Climate campaigners in the Pacific nation immediately slammed the poor ambition. Alva Feldmeir, co-director of 350.org Aotearoa, said the government’s “relentless dismantling of climate policies, expansion of fossil fuel extraction, and now this pathetic NDC signal a catastrophic future”.

“How do we, as Pacific Islanders living in Aotearoa New Zealand, reconcile our government’s decisions with the survival of our island homes?” asked Pacific Climate Warriors Council Elder Inagaro Vakaafi.

Rosemary Harris, a campaigner at Oil Change International, said New Zealand was “retreating on ambition and shirking responsibility, raising their emission reductions by a pathetic 1%”.

Since coming to power in 2023, Luxon’s government has attempted to reverse its predecessor’s ban on offshore oil and gas exploration, despite advice from civil servants that doing so would breach the COP28 climate agreement reached in Dubai and could endanger trade deals. The plan doesn’t mention fossil fuels, nor the need to transition away from oil and gas.

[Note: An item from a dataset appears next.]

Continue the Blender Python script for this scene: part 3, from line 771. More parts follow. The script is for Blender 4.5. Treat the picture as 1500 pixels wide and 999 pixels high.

In addition, the government has removed incentives for electric vehicles, promised to postpone putting a price on farming emissions and scrapped other climate programmes.

The new 51-55% reduction target compares favourably with Canada’s 45-50% but is less than Brazil’s 59-67% and the 61-66% target set by Joe Biden’s administration before Donald Trump signed an executive order on his first day in office to again pull the United States out of the landmark Paris Agreement.

Other nations like the United Kingdom and United Arab Emirates have set 2035 targets using different baseline years, making comparisons with New Zealand difficult.

Signatories to the Paris Agreement are expected to submit a plan for how they intend to reduce greenhouse gas emissions every five years, with each update supposed to be more ambitious than the last.

This year marks 10 years since the Paris Agreement was adopted and countries are expected to submit 2035 emission reduction targets by a UN deadline of February 10. But most countries are expected to miss the deadline. New Zealand is the seventh nation to have submitted its plan to the UN so far.